The ex-bank is currently being used by developers Prowting Homes as an information centre for The Pinnacle, its luxury flats development in nearby High Street.

But when the developers move out of the site next September, the wine bar could arrive soon after.

Prowting Homes regional director Barry Stiles told the Evening Advertiser his firm was letting the site on a month by month basis from its owners Woodband, whose application to create a wine bar there is still with Swindon Council.

With six of the 32 flats at The Pinnacle sold within a week of the information centre opening, Mr Stiles said he thought Prowting Homes' stay in Wood Street would be a fairly short one.

"It will be here as long as we need to be here," he said.

"As soon as the development's sold out, we'll probably take all other enquiries about customer care back to Richard James, our estate agents.

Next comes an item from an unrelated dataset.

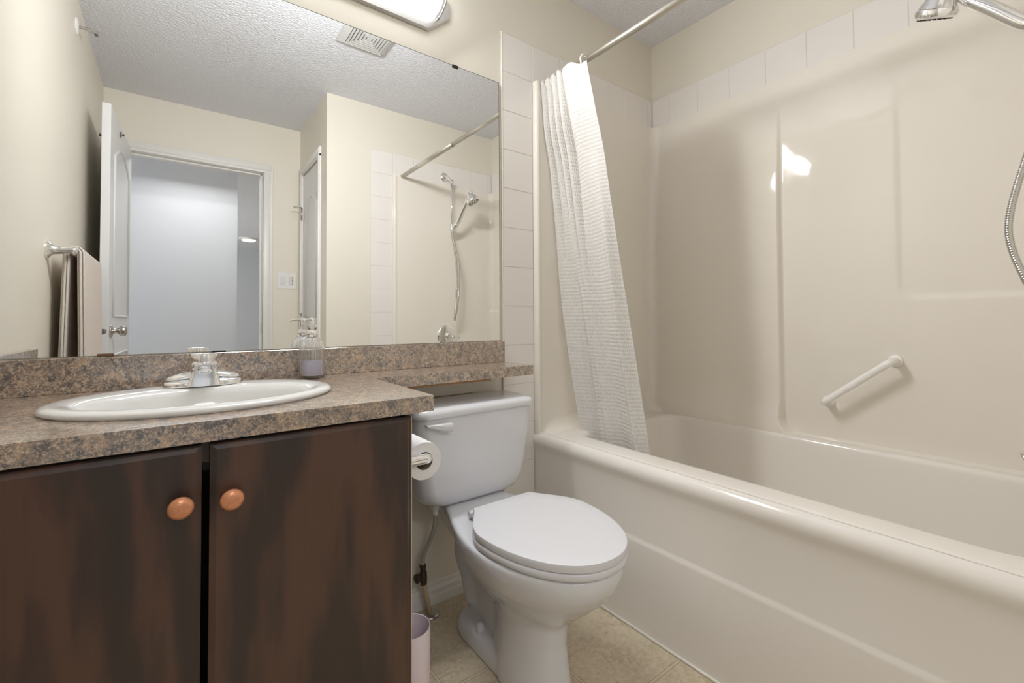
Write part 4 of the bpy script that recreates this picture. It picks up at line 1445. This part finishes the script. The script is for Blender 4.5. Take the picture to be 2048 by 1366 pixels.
towel_layer(bm, -0.835, -1.33, 0.0125, 0.72, 0.70, 0.0015)
towel_layer(bm, -0.825, -1.33, 0.0195, 0.70, 0.66, 0.0015)
towel_layer(bm, -0.845, -1.33, 0.0265, 0.74, 0.63, 0.002)
tw = link('bath_towel', bm, 'terry', smooth=True)
sm = tw.modifiers.new('thickness', 'SOLIDIFY'); sm.thickness = 0.0055; sm.offset = 0
tag(tw, 'cream terry towel folded over the towel bar, seen in the mirror', 'towel')

sp_ = thing('sprinkler_head', (XL, -1.295, 2.30), 'white round plate with short metal sprinkler high on the left wall', 'sprinkler')
bm = bmesh.new(); lathe(bm, (XL, -1.295, 2.302), (1, 0, 0), [(0.037, 0), (0.037, 0.003), (0.033, 0.007), (0.012, 0.009)], 32); link('plate', bm, 'whiteplastic', sp_, auto=40)
bm = bmesh.new(); tube(bm, [(XL + 0.006, -1.295, 2.302), (XL + 0.035, -1.295, 2.302), (XL + 0.05, -1.295, 2.294)], [0.007, 0.006, 0.004], 10)
tube(bm, [(XL + 0.03, -1.295, 2.31), (XL + 0.055, -1.295, 2.313), (XL + 0.068, -1.295, 2.300)], 0.0025, 8)
box(bm, XL + 0.058, XL + 0.072, -1.310, -1.280, 2.286, 2.302, 0.001, 1); link('nozzle', bm, 'satin', sp_, auto=40)

# ------------------------------------------------------------------ switch plate on the door wall
sw = thing('light_switch', (0.68, YD, 1.29), 'white double switch plate beside the entry doorway', 'light switch')
link('plate', bx(0.617, 0.743, YD + 0.0005, YD + 0.006, 1.232, 1.354, 0.002, 2), 'whiteplastic', sw)
link('rocker', bx(0.636, 0.668, YD + 0.006, YD + 0.010, 1.26, 1.326, 0.0015, 2), 'seat', sw)
link('timer', bx(0.691, 0.724, YD + 0.006, YD + 0.009, 1.26, 1.326, 0.001, 1), 'white_trim', sw)
bm = bmesh.new()
for r_i in range(6):
    box(bm, 0.711, 0.7195, YD + 0.0088, YD + 0.0096, 1.265 + r_i * 0.010, 1.2705 + r_i * 0.010)
    box(bm, 0.696, 0.7005, YD + 0.0088, YD + 0.0096, 1.2665 + r_i * 0.010, 1.269 + r_i * 0.010)
link('timer_marks', bm, 'bluewhite', sw)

"It's a temporary thing. I would say we will probably only be here up to the occupation of the first Pinnacle blocks in September."

The progress of the wine bar plan has been held up for almost a year by detailed negotiations between Woodband and the council, but council spokesman Lynda Fleming said councillors would be getting a chance to vote on it soon.

"The consultations with the would-be developers are nearing an end, and we hope we'll be able to go to the committee early in the New Year," she said.

The information centre, which is open from Thursday to Monday between 10.30am and 5.30pm, features on its outside pictures of professional model Kendra, whose face has become a familiar sight on billboards around the town.

Mr Stiles said Kendra and her slogan, "It's just what I wanted", represented the company's idea of a Utopian customer, and the kind of comments she would make about a flat at The Pinnacle.

Customers calling at the information centre can view a sample kitchen and bathroom, and choose from a range of tiles and other fittings.

News of the wine bar application, in January, led to accusations from traders and community banking groups that Nat West's advertising, promising it did not close branches like other banks, was hypocritical.